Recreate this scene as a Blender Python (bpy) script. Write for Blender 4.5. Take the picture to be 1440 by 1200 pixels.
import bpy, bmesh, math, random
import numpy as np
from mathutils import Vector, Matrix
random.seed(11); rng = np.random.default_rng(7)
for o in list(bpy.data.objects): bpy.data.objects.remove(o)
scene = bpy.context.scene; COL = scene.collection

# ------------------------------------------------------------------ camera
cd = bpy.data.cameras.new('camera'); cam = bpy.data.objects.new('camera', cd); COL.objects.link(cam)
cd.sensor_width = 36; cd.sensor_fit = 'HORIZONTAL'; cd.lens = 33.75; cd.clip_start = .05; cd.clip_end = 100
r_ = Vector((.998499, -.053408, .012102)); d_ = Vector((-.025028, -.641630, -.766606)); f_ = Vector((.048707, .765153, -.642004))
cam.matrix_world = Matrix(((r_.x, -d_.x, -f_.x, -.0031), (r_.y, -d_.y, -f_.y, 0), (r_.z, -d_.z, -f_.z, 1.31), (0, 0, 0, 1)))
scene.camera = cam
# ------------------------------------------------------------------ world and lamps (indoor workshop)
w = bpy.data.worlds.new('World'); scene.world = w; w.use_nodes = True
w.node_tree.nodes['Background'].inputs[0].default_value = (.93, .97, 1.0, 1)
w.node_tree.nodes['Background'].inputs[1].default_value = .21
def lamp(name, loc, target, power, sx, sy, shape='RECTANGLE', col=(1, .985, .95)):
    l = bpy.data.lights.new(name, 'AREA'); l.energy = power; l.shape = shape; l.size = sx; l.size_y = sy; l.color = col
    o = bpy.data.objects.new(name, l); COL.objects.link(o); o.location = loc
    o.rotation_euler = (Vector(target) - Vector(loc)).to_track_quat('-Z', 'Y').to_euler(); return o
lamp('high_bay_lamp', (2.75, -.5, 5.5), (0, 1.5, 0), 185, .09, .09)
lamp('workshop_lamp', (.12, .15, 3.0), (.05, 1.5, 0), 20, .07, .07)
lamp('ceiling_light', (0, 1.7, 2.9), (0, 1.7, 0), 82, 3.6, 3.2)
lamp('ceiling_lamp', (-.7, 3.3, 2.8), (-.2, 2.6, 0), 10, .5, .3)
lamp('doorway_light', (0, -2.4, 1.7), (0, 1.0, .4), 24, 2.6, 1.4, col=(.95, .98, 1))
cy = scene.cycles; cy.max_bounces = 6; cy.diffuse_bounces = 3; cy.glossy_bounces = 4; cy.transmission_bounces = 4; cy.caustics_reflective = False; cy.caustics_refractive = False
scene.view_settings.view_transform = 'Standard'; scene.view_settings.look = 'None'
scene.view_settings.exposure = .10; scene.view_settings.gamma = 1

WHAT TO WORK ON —
Output all of the data again, exactly.

SOLUTION —
Recreate this scene as a Blender Python (bpy) script. Write for Blender 4.5. Take the picture to be 1440 by 1200 pixels.
import bpy, bmesh, math, random
import numpy as np
from mathutils import Vector, Matrix
random.seed(11); rng = np.random.default_rng(7)
for o in list(bpy.data.objects): bpy.data.objects.remove(o)
scene = bpy.context.scene; COL = scene.collection

# ------------------------------------------------------------------ camera
cd = bpy.data.cameras.new('camera'); cam = bpy.data.objects.new('camera', cd); COL.objects.link(cam)
cd.sensor_width = 36; cd.sensor_fit = 'HORIZONTAL'; cd.lens = 33.75; cd.clip_start = .05; cd.clip_end = 100
r_ = Vector((.998499, -.053408, .012102)); d_ = Vector((-.025028, -.641630, -.766606)); f_ = Vector((.048707, .765153, -.642004))
cam.matrix_world = Matrix(((r_.x, -d_.x, -f_.x, -.0031), (r_.y, -d_.y, -f_.y, 0), (r_.z, -d_.z, -f_.z, 1.31), (0, 0, 0, 1)))
scene.camera = cam
# ------------------------------------------------------------------ world and lamps (indoor workshop)
w = bpy.data.worlds.new('World'); scene.world = w; w.use_nodes = True
w.node_tree.nodes['Background'].inputs[0].default_value = (.93, .97, 1.0, 1)
w.node_tree.nodes['Background'].inputs[1].default_value = .21
def lamp(name, loc, target, power, sx, sy, shape='RECTANGLE', col=(1, .985, .95)):
    l = bpy.data.lights.new(name, 'AREA'); l.energy = power; l.shape = shape; l.size = sx; l.size_y = sy; l.color = col
    o = bpy.data.objects.new(name, l); COL.objects.link(o); o.location = loc
    o.rotation_euler = (Vector(target) - Vector(loc)).to_track_quat('-Z', 'Y').to_euler(); return o
lamp('high_bay_lamp', (2.75, -.5, 5.5), (0, 1.5, 0), 185, .09, .09)
lamp('workshop_lamp', (.12, .15, 3.0), (.05, 1.5, 0), 20, .07, .07)
lamp('ceiling_light', (0, 1.7, 2.9), (0, 1.7, 0), 82, 3.6, 3.2)
lamp('ceiling_lamp', (-.7, 3.3, 2.8), (-.2, 2.6, 0), 10, .5, .3)
lamp('doorway_light', (0, -2.4, 1.7), (0, 1.0, .4), 24, 2.6, 1.4, col=(.95, .98, 1))
cy = scene.cycles; cy.max_bounces = 6; cy.diffuse_bounces = 3; cy.glossy_bounces = 4; cy.transmission_bounces = 4; cy.caustics_reflective = False; cy.caustics_refractive = False
scene.view_settings.view_transform = 'Standard'; scene.view_settings.look = 'None'
scene.view_settings.exposure = .10; scene.view_settings.gamma = 1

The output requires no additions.